Financial Literacy is the Key to Protecting Your Finances

Let’s play a quick game of true or false:

Imagine you have $100 in a savings account that earns 2 percent interest a year. After five years, you would have $102. True or false? (It’s false).

Let’s say you have another savings account with an interest rate that earns 1 percent a year while the rate of inflation is 2 percent a year. After a year, the money in your savings account would buy the same amount as it does today. True or false? (It’s false, again).

Are you starting to sweat? You wouldn’t be the only one. Most people struggle with these financial basics according to a slew of studies.

  • Nearly two-thirds of respondents (61 percent) failed to answer more than three out of five questions correctly according to the latest FINRA survey on financial literacy.
  • Americans didn’t perform much better in Standard and Poor’s international study, the results of which show just 57 percent of the country is financially literate.
  • Meanwhile, fewer than half of respondents in a Raddon study passed a financial quiz.

While these surveys produced slightly different results, they all have one thing in common: they show the average American struggles to understand what economists have deemed the “fundamentals” of finances — things like basic numeracy, compounding interest, risk diversification, and inflation.

These concepts help people manage their money

Whether the decision is to take out an installment loan for the first time or how to invest for your retirement, your choice has the potential to impact your finances for a long time. Choose the right option, and you’ll meet your financial goals. Choose the wrong one, and you may struggle to pay back a cash advance or retire on time.

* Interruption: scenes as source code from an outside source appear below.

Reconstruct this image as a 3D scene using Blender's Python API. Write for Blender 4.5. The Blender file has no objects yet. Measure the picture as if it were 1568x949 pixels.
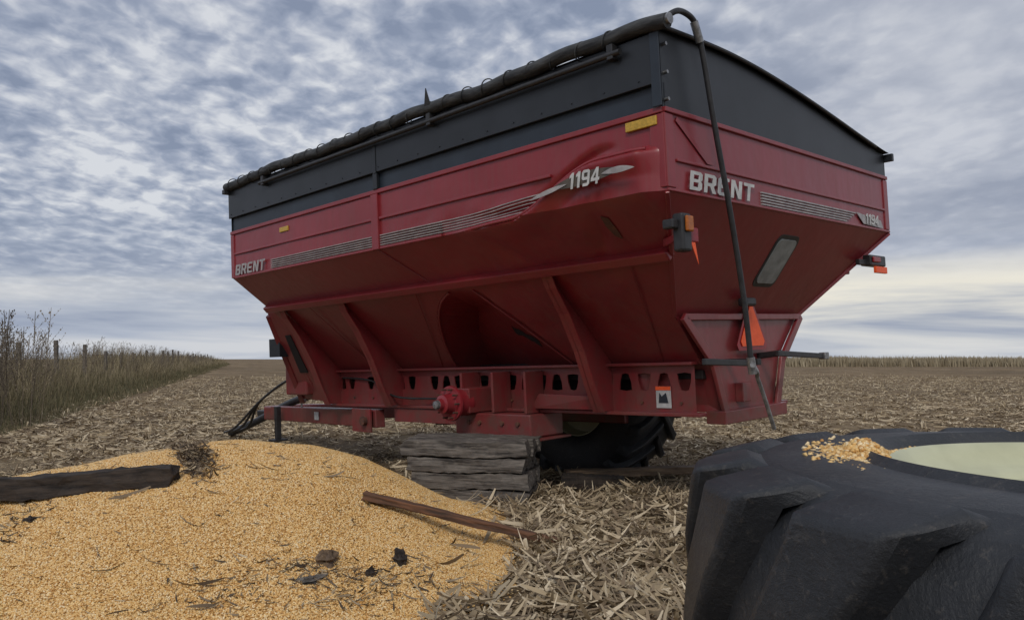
import bpy, math, random
import numpy as np
from mathutils import Matrix, Vector
random.seed(7); rng=np.random.default_rng(7)
sc=bpy.context.scene
sc.view_settings.view_transform='Standard'; sc.view_settings.look='None'; sc.view_settings.exposure=0

# ------------------------------------------------------------ materials
def new_mat(name):
    m=bpy.data.materials.new(name); m.use_nodes=True
    nt=m.node_tree; b=nt.nodes['Principled BSDF']; return m,nt,b
def N(nt,t,**kw):
    n=nt.nodes.new(t)
    for k,v in kw.items(): setattr(n,k,v)
    return n
def ramp(nt,src,stops):
    r=N(nt,'ShaderNodeValToRGB'); cr=r.color_ramp
    while len(cr.elements)<len(stops): cr.elements.new(0.5)
    for e,(p,c) in zip(cr.elements,stops):
        e.position=p; e.color=(c[0],c[1],c[2],1) if not isinstance(c,(int,float)) else (c,c,c,1)
    nt.links.new(src,r.inputs[0]); return r.outputs[0]
def noise(nt,scale,detail=4,rough=.55,vec=None,dist=0):
    n=N(nt,'ShaderNodeTexNoise'); n.inputs['Scale'].default_value=scale; n.inputs['Detail'].default_value=detail
    n.inputs['Roughness'].default_value=rough; n.inputs['Distortion'].default_value=dist
    if vec is not None: nt.links.new(vec,n.inputs['Vector'])
    return n.outputs['Fac']
def mixc(nt,fac,a,b,mode='MIX'):
    m=N(nt,'ShaderNodeMix',data_type='RGBA',blend_type=mode)
    for s,v in ((0,fac),(6,a),(7,b)):
        if hasattr(v,'links'): nt.links.new(v,m.inputs[s])
        elif s==0: m.inputs[0].default_value=v
        else: m.inputs[s].default_value=(v[0],v[1],v[2],1)
    return m.outputs[2]
def objvec(nt,scale=(1,1,1)):
    t=N(nt,'ShaderNodeTexCoord'); mp=N(nt,'ShaderNodeMapping'); mp.inputs['Scale'].default_value=scale
    nt.links.new(t.outputs['Object'],mp.inputs[0]); return mp.outputs[0]
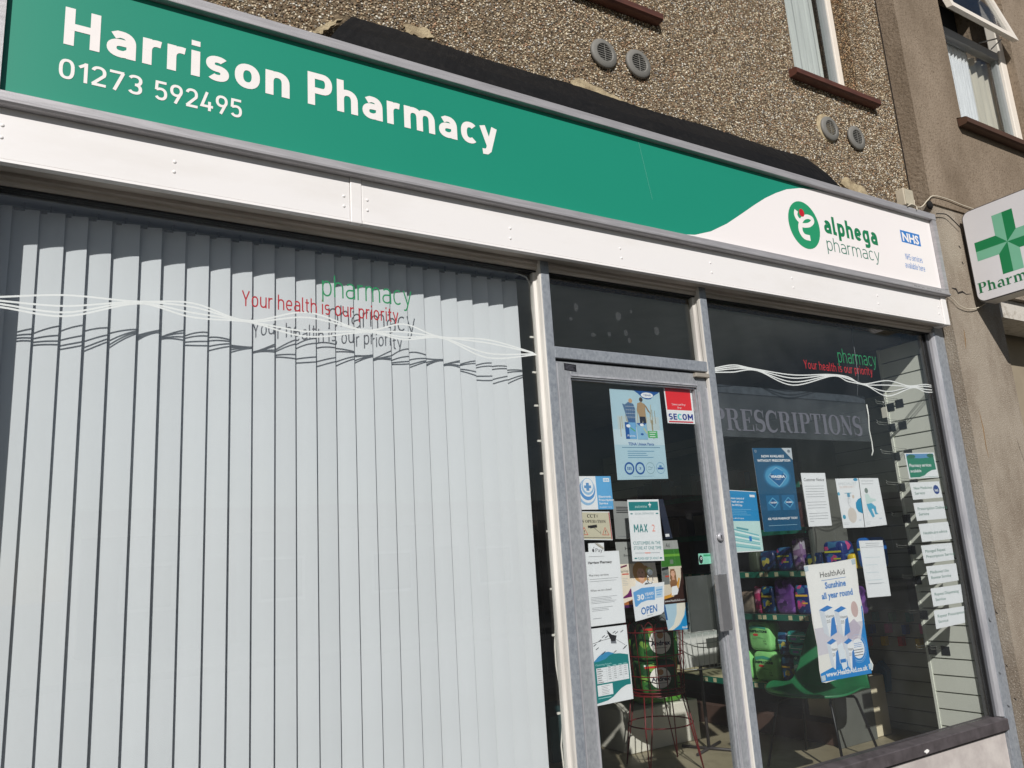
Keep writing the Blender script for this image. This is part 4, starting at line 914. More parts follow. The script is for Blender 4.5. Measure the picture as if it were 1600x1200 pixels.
# finger marks on the fanlight over the door
FM = bpy.data.materials.new('finger_mark'); FM.use_nodes = True; t_n = FM.node_tree; t_n.nodes.clear()
o_ = t_n.nodes.new('ShaderNodeOutputMaterial'); a_n = t_n.nodes.new('ShaderNodeBsdfTransparent'); d_n = t_n.nodes.new('ShaderNodeBsdfDiffuse'); m_n = t_n.nodes.new('ShaderNodeMixShader'); m_n.inputs[0].default_value = .045
d_n.inputs[0].default_value = (.7, .72, .76, 1); t_n.links.new(a_n.outputs[0], m_n.inputs[1]); t_n.links.new(d_n.outputs[0], m_n.inputs[2]); t_n.links.new(m_n.outputs[0], o_.inputs[0])
for px, py, rx_, rz_ in ((900, 480, .012, .02), (966, 494, .017, .022), (1026, 517, .016, .022), (978, 520, .012, .016), (983, 532, .009, .014), (927, 523, .014, .010), (952, 522, .010, .012), (892, 498, .010, .008), (986, 487, .008, .010)):
    f = flat_xz(0, 1, 0, 1, -.0034); g = G(px, py, -.0034); f.poly([(g.x+rx_*math.cos(k*.42)*(1+.2*math.sin(k*2.3)), 1-(g.z+rz_*math.sin(k*.42)*(1+.15*math.cos(k*3.1)))) for k in range(15)], FM, 0); f.build('finger_mark', sf)

# ------------------------------------------------------------------ vinyl decals on the glass
DW = P('decal_white', (250, 250, 248), .4); DGN = P('decal_green', (38, 150, 92), .5); DRD = P('decal_red', (196, 28, 36), .5)
def decal_text(txt, x0, x1, zb, h, m, wgt, label):
    f = flat_xz(x0, x1, zb, zb+h, .0036); f.n = Vector((0, 1, 0)); f.text(txt, 0, 1, 1, 1, m, 1, 'din', wgt); o = f.build('window_lettering'); tag(o, label, 'window lettering'); return o
decal_text('pharmacy', .938, 1.307, 2.372, .088, DGN, .075, 'green word pharmacy on the glass before the blind')
decal_text('Your health is our priority', .643, 1.247, 2.299, .058, DRD, .105, 'red slogan on the glass in front of the blind')
decal_text('pharmacy', 3.967, 4.323, 2.345, .085, DGN, .08, 'green word pharmacy on the right window')
decal_text('Your health is our priority', 3.660, 4.270, 2.287, .050, DRD, .12, 'red slogan on the right window above the white wave')
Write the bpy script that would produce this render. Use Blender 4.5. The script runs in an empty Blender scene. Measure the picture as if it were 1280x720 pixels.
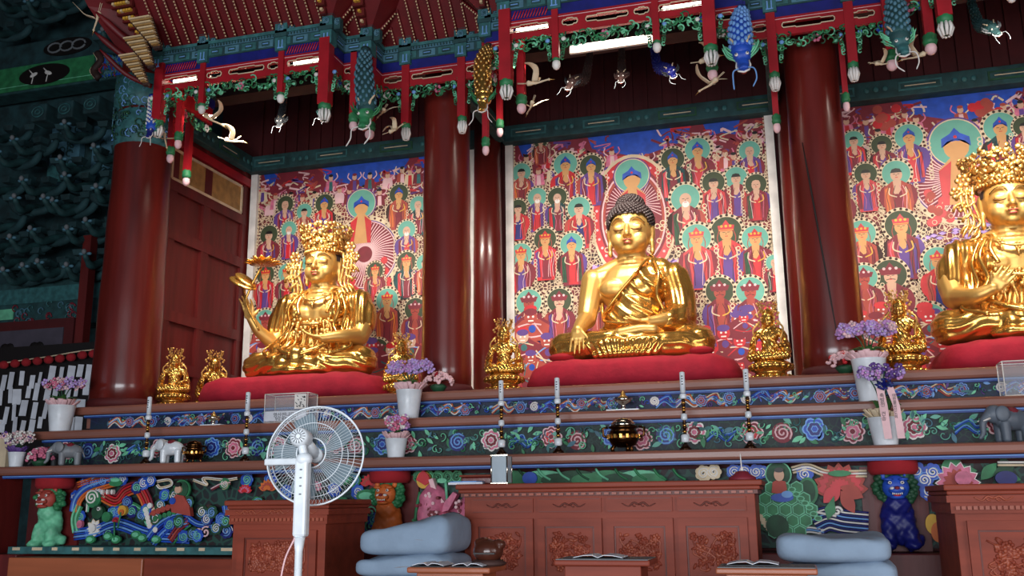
import bpy, math, random
import numpy as np
from mathutils import Vector, Matrix, Euler
random.seed(7)
PI = math.pi
sc = bpy.context.scene
COL = sc.collection
sc.view_settings.view_transform = 'Standard'
sc.view_settings.look = 'None'
sc.view_settings.gamma = 1
sc.view_settings.use_curve_mapping = False
sc.view_settings.exposure = 0.0

# ---------------------------------------------------------------- camera
FPX = 1200.0
YAW, PIT, ROL = [math.radians(a) for a in (16.10067997, 12.55899323, -0.62995359)]
fw = Vector((-math.sin(YAW)*math.cos(PIT), math.cos(YAW)*math.cos(PIT), math.sin(PIT)))
rt0 = Vector((math.cos(YAW), math.sin(YAW), 0)); up0 = rt0.cross(fw)
rt = rt0*math.cos(ROL) + up0*math.sin(ROL); up = -rt0*math.sin(ROL) + up0*math.cos(ROL)
CAM = Vector((0, 0, 1.3))
cd = bpy.data.cameras.new('camera'); cd.lens = FPX/1280*36; cd.sensor_width = 36; cd.clip_end = 100
co = bpy.data.objects.new('camera', cd); COL.objects.link(co)
m = Matrix((rt, up, -fw)).transposed().to_4x4(); m.translation = CAM
co.matrix_world = m
sc.camera = co
def ray(px, py): return fw*FPX + rt*(px-640) - up*(py-360)
def at(px, py, Y):
    d = ray(px, py); return CAM + d*(Y/d.y)
def atX(px, py, X):
    d = ray(px, py); return CAM + d*(X/d.x)

# ---------------------------------------------------------------- materials
MATS = {}
def srgb(h):
    h = h.lstrip('#'); c = [int(h[i:i+2], 16)/255 for i in (0, 2, 4)]
    return tuple(x/12.92 if x <= .04045 else ((x+.055)/1.055)**2.4 for x in c)
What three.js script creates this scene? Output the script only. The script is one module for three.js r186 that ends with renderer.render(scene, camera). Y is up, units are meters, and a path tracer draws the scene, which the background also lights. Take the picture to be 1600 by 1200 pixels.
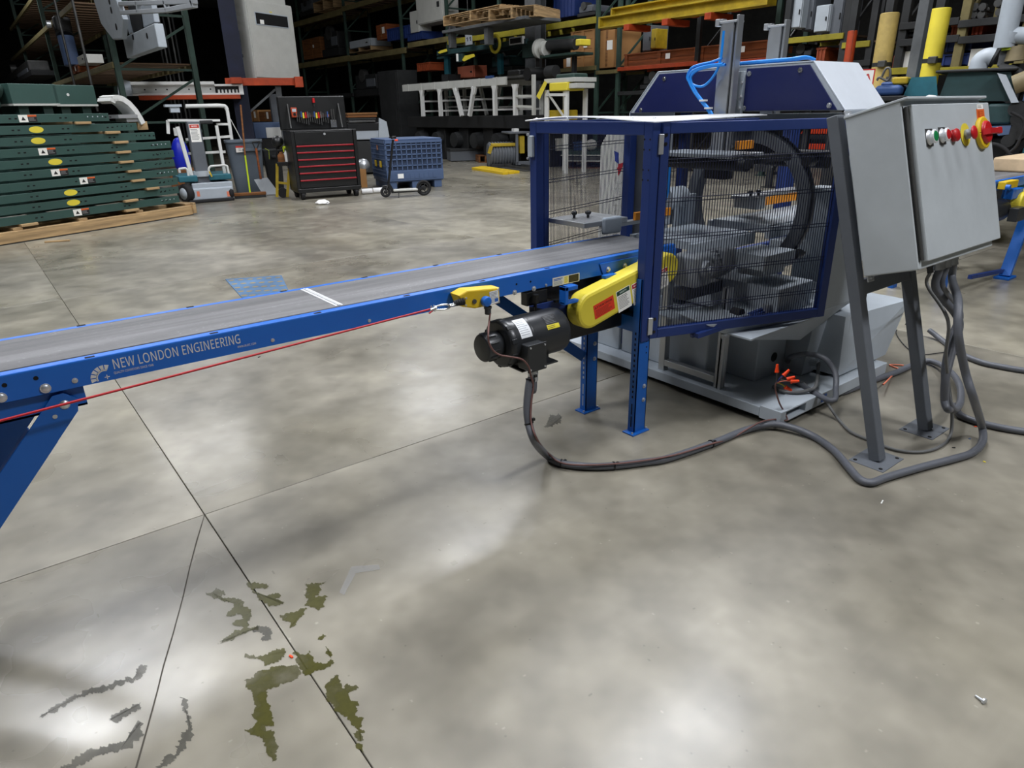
import * as THREE from 'three';
import { RoundedBoxGeometry } from 'three/addons/geometries/RoundedBoxGeometry.js';
import { ConvexGeometry } from 'three/addons/geometries/ConvexGeometry.js';
import { mergeGeometries } from 'three/addons/utils/BufferGeometryUtils.js';
import { RectAreaLightUniformsLib } from 'three/addons/lights/RectAreaLightUniformsLib.js';
import { FontLoader } from 'three/addons/loaders/FontLoader.js';
import { TextGeometry } from 'three/addons/geometries/TextGeometry.js';

// ---------------------------------------------------------------- camera, light, exposure
const scene = new THREE.Scene();
scene.background = new THREE.Color(0x050505);
const renderer = new THREE.WebGLRenderer({ antialias: true });
renderer.toneMapping = THREE.LinearToneMapping;
renderer.toneMappingExposure = 2.0;
renderer.shadowMap.enabled = true;
RectAreaLightUniformsLib.init();
const FPX = 1060, EYE = 1.45;
const camera = new THREE.PerspectiveCamera(2 * Math.atan(600 / FPX) * 180 / Math.PI, 4 / 3, 0.05, 200);
const rad = (d) => d * Math.PI / 180, V = (x, y, z) => new THREE.Vector3(x, y, z);
const [yaw, pitch, roll] = [rad(52.45), rad(21.95), rad(-1.15)];
const F = V(Math.cos(yaw) * Math.cos(pitch), -Math.sin(pitch), -Math.sin(yaw) * Math.cos(pitch));
const R0 = F.clone().cross(V(0, 1, 0)).normalize(), U0 = R0.clone().cross(F);
const Rt = R0.clone().multiplyScalar(Math.cos(roll)).addScaledVector(U0, Math.sin(roll));
const Up = U0.clone().multiplyScalar(Math.cos(roll)).addScaledVector(R0, -Math.sin(roll));
camera.position.set(0, EYE, 0);
camera.quaternion.setFromRotationMatrix(new THREE.Matrix4().makeBasis(Rt, Up, F.clone().negate()));
scene.add(camera);
// unseen high-bay lamps, placed to light the hall: [x, z, strength]; each one a glowing panel in a housing with an area light just below it
const LAMP_Y = 7.4, LAMP_W = 2.4, LAMP_D = 1.2, LAMP_TINT = 0xf8faff;
const LAMPS = [[1.3, -2.2, 14], [6.4, -4.4, 17], [0, -10.2, 19], [7.0, -9.4, 17], [-4.2, -4.6, 15], [4.2, 3.4, 25], [13.5, -11.0, 9], [10.5, -18.0, 9], [3.6, -19.0, 9], [0.8, -29.0, 9]];  // all out of view; one behind camera lights the console, the rearmost the racks
// pixel of the 1600 x 1200 frame -> point on the floor (height h), on a plane of constant x, of constant z
const ray = (px, py) => F.clone().addScaledVector(Rt, (px - 800) / FPX).addScaledVector(Up, -(py - 600) / FPX);
const fl = (px, py, h = 0) => { const d = ray(px, py); return d.multiplyScalar((h - EYE) / d.y).add(camera.position); };
const oX = (px, py, x) => { const d = ray(px, py); return d.multiplyScalar(x / d.x).add(camera.position); };
const oZ = (px, py, z) => { const d = ray(px, py); return d.multiplyScalar(z / d.z).add(camera.position); };

// ---------------------------------------------------------------- helpers
let seed = 7;
const rnd = () => { seed |= 0; seed = seed + 0x6D2B79F5 | 0; let t = Math.imul(seed ^ seed >>> 15, 1 | seed); t = t + Math.imul(t ^ t >>> 7, 61 | t) ^ t; return ((t ^ t >>> 14) >>> 0) / 4294967296; };
const rr = (a, b) => a + (b - a) * rnd();
const used = {};
function numbered(n, key = '') { const k = key + n; used[k] = (used[k] || 0) + 1; return used[k] === 1 ? n : n + '_' + String(used[k] - 1).padStart(3, '0'); }
const origin = new Map();                                            // things whose parts are authored in world coordinates
function tag(o, label, category, group, kind) {
  if (label) o.userData.label = label;
  if (category) o.userData.category = category;
  if (group) o.userData.group = group;
  if (kind) o.userData.kind = kind;
  return o;
}
function thing(name, label, category, pos = V(0, 0, 0), o = {}) {
  const g = new THREE.Group(); g.name = numbered(name); scene.add(g);
  if (Array.isArray(pos)) pos = V(...pos);
  g.position.copy(pos); g.rotation.set(o.rx || 0, o.ry || 0, o.rz || 0);
  if (o.world) origin.set(g.uuid, pos.clone());
  return tag(g, label, category, o.group, o.kind);
}
function finish(g) {                                                 // uv in metres by the dominant axis of the normal
  if (g.userData.keepUV) return g;
  const p = g.attributes.position, n = g.attributes.normal, uv = new Float32Array(p.count * 2);
  for (let i = 0; i < p.count; i++) {
    const x = p.getX(i), y = p.getY(i), z = p.getZ(i), a = Math.abs(n.getX(i)), b = Math.abs(n.getY(i)), c = Math.abs(n.getZ(i));
    if (b >= a && b >= c) { uv[2 * i] = x; uv[2 * i + 1] = z; } else if (a >= c) { uv[2 * i] = z; uv[2 * i + 1] = y; } else { uv[2 * i] = x; uv[2 * i + 1] = y; }
  }
  g.setAttribute('uv', new THREE.BufferAttribute(uv, 2));
  return g;
}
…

Financial literacy will improve your chances of making the right decisions.

Getting an online installment loan and investing for your future rely on basics like interest rates and inflation. When you understand how these concepts can affect your cash loan or savings, you’ll be in a better position to find the right loan or retirement investment for your needs.

More importantly, you’ll be less likely to lock into a cash advance, stock option, or any other financial contract with rates, terms, and conditions you don’t understand — saving you from charges and other penalties you overlooked.

Education is your number one defence against financial illiteracy

It’s true — people with strong financial skills are better at money management, choosing loans and credit cards, and investing their money. But these people aren’t born with these skills — they learned them by studying the basics. That means anyone can become financially literate, too.

With April being National Financial Literacy Month, now’s the best time to start learning. Don’t worry — you don’t have to hit the books too hard. Brushing up on the basics can be easy when you check in with these resources:

  • gov: This is the official portal for the federal government’s financial literacy and education programs. It’s a convenient and easy place for all ages to explore the basics of budgeting, saving, borrowing, and investing.
  • Call 1-800-FED-INFO: If you don’t have access to the Internet, you can receive the same helpful information from financial representatives operating the government’s phone line. They can direct you towards services and benefits related to financial literacy.
  • Money Smart: Learn money management skills through the Federal Deposit Insurance Corporation’s (FDIC) financial education program. It has a free podcast that goes over banking basics, budgeting, and borrowing.
  • Money as you grow: The Consumer Financial Protection Bureau (CFPB) is a fantastic resource for parents of children of all ages, giving them the tools they need to help encourage financial literacy and smart money management in their kids.

Take some time one evening or weekend to go through these resources to find the best one for your needs. They can help guide you through simple budgeting, saving, and borrowing.

Once you brush up on the basics, you’ll be in a better position not only to manage your money in the day-to-day but also for less common situations. You’ll know what to do if you need money quickly to cover an unexpected repair, and you’ll know how to diversify your investments to reduce your risk in the future.

With greater financial literacy, simple questions like the ones up above won’t produce a thin sheen of flop sweat at your brow. Unlike most of the country, you’ll be able to answer simple questions with confidence.